Eight reasons why today’s Troy at Hisarlik is on the wrong site


Here are eight good arguments against Troy being on the site at Hisarlik, near Cannakale in western Turkey.
1. Hisarlik is perched on the edge of a plateau directly above a cold water spring, overlooking the plain of the Mendere river. Unlike almost all important cities in the Late Bronze Age, the site has no natural acropolis. Yet Troy had a magnificent and spacious acropolis, described as very steep, or ‘beetling’.

2. If an army came by ship to capture Hisarlik, it would probably first establish itself on the plateau at the same level as Hisarlik, and then attack, aiming to push the Trojans over the ridge and down the steep hillside to the plain below. There is no hint in the Iliad of such a strategy being even considered.

3. The so-called walled ‘citadel’ is much too small to be the walled acropolis of Ilios. Also, the nature and extent of the so-called ‘lower town’ at the time of the Trojan War has been much disputed.

4. The site at Hisarlik was first settled perhaps a thousand years before the time of the Trojan War, and the settlement layer most widely accepted as Priam’s city was Troy level 6. This settlement apparently fell when its walls collapsed as the result of an earthquake, with no sign of a burnt layer. The latest view from the site suggests that Priam’s city was settlement level 7a, which ended by fire, and according to Blegen lasted ‘half a century at most.’ Neither levels 6h or 7a agree with the Iliad, which suggests that Troy was established only about 5 generations before the Trojan War, and was destroyed by fire and war.
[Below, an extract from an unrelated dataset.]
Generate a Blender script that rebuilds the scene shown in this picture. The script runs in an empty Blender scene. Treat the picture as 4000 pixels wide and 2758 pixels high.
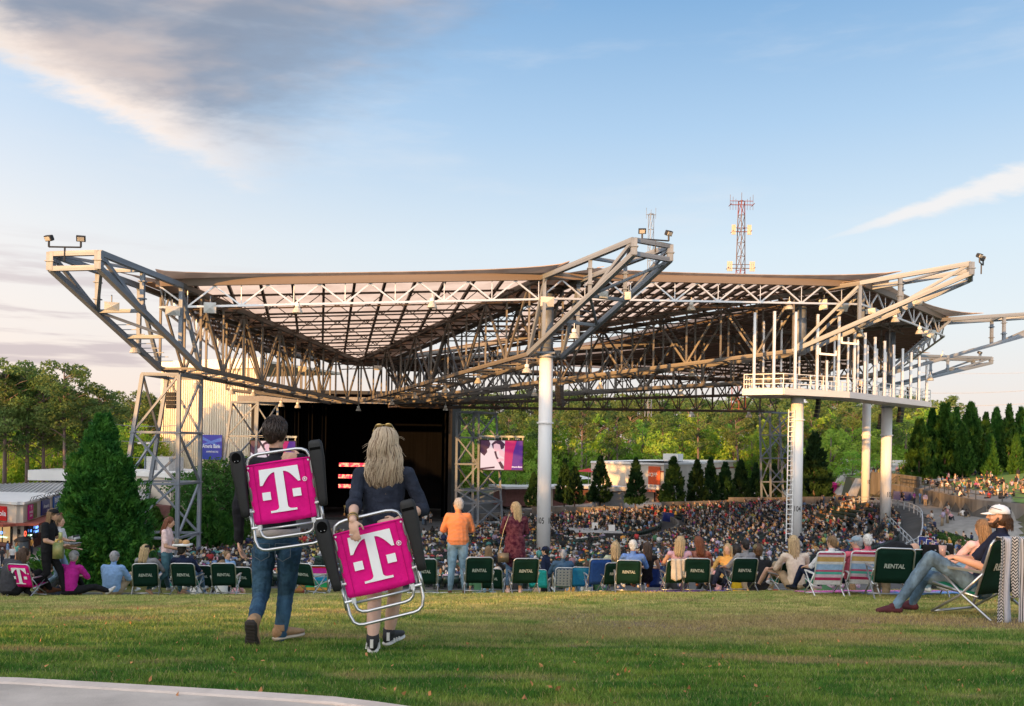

5. For over 2,000 years it was assumed that the Greek army had their camp beside their ships at the mouth of the Mendere, and the Trojan War was fought on the plain between there and Hisarlik. However, between 1980 and 1982, a large bay was found to have existed at the river mouth in Trojan times. Troy at Hisarlik was therefore effectively a coastal fortress, roughly 1km. from the shore of the bay. Troy in the Iliad was described as far from the Greek camp, and the Skamander and Simois flowed in the plain between the two.

6. With Troy close to the beach, there is no room for the plain of Troy between it and the Greek camp beside their ships. This means that the story of the Iliad, of battles surging too and fro across the great plain, could not have taken place at Hisarlik. The absence of this plain therefore makes a mockery of this great epic poem.

7. If Hisarlik was to remain acceptable as Troy, a new site for the Greek camp and the Trojan battlefield had to be found. An earlier suggestion that this might have been at Besik Bay was therefore explored and adopted. While this immediately reinstated the existence of a possible plain of Troy, it failed, like its predecessor, to match the descriptions of the plain in the Iliad.

8. The Trojans, according to Herodotus, were also known as ‘Teucrians’. This was probably the eponymous name for the citizens of Teuthrania. The legends tell us that Trojans (or Teucrians) built Troy and Ilios to give better protection to the people living on the plain. Teuthrania, known from historical times, was in Mysia, in the Kaikos valley not far from Pergamon. However, if Troy was at Hisarlik in the Mendere valley, Teuthrania should have been in the same valley, not in Mysia.